A Ação Católica dispunha de três organismos para conduzir suas atividades: a Juventude Estudantil Católica (JEC), no meio estudantil secundarista; a Juventude Operária Católica (JOC), no meio operário; e a Juventude Universitária Católica (JUC), entre os estudantes de nível superior.

Em 1959, em Belo Horizonte, na reunião do Conselho Nacional da JUC, foi colocado em discussão o documento "Da Necessidade de um Ideal Histórico". No ano seguinte, no seu Congresso dos 10 anos, a JUC aprovou o documento "Diretrizes Mínimas para o Ideal Histórico do Povo Brasileiro", no qual optou pelo "socialismo democrático". Nessa época, a JUC era dominada pela sua ala esquerda, denominada de "setor político", com predominância nos Estados do Rio de Janeiro, Minas Gerais e Bahia.

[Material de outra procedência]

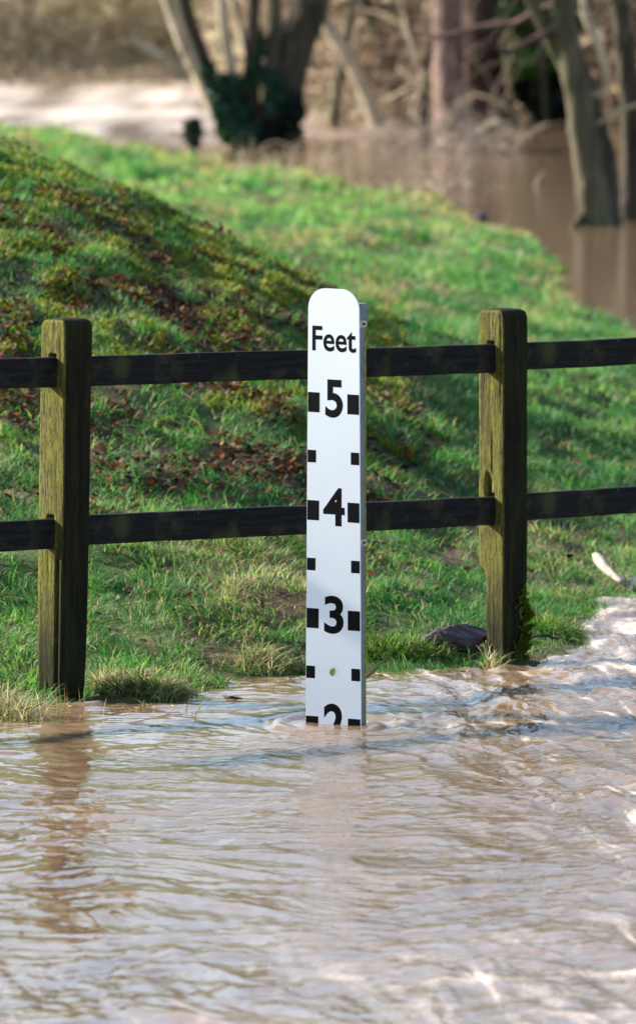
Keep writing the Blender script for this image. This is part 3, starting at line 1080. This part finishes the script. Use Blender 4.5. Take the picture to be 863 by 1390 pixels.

No Rio, a PUC, orientada pelo padre Henrique Vaz, era o principal reduto da JUC esquerdista, onde despontava o líder Aldo Arantes. Em Minas, a Faculdade de Ciências Econômicas da UFMG reunia os principais agitadores da esquerda católica, como Herbert José de Souza, conhecido como "Betinho", Vinícius" Caldeira Brandt e Henrique Novais. Destacava-se, também, a atuação do Padre Lage junto aos favelados. Na Bahia, liderado por Jorge Leal Gonçalves Pereira, o bolsão esquerdista da JUC centralizava-se na Escola Politécnica da Universidade da Bahia e conseguiu eleger Paulo Mendes para presidente da União dos Estudantes da Bahia.

Em 1961, no XXIV Congresso da UNE, a JUC, aliando-se ao PCB, conseguiu eleger Aldo Arantes para a presidência da entidade, iniciando um domínio do movimento universitário, que iria durar anos. Logo depois, a filiação da UNE à União Internacional dos Estudantes (UIE), organização de frente do MCI, provocou viva reação dos setores conservadores da Igreja, que acabaram expulsando Aldo Arantes da JUC.

Os jovens católicos de esquerda, despertados para a "revolução brasileira" e sentindo-se suficientemente fortes, passaram a idealizar um organismo independente da Igreja. Iniciava-se o processo de formação da Ação Popular. Em janeiro de 1962, em São Paulo, a ala esquerda da JUC realizou urna reunião, na qual foi aprovado o documento "Estatuto Ideológico", que defendia a "revolução brasileira" e o "socialismo", e foi criado o "Grupo de Ação Popular", alcunhado de "Grupão". Em seguida, sob o pretexto da luta pela reforma universitária e pelo aumento da representação estudantil para 1/3 nos conselhos universitários, formou-se uma caravana, denominada de UNE-Volante, que manteve contatos com os principais líderes esquerdistas da JUC, em quase todas as capitais do País, sobre a organização do "Grupão" em âmbito nacional.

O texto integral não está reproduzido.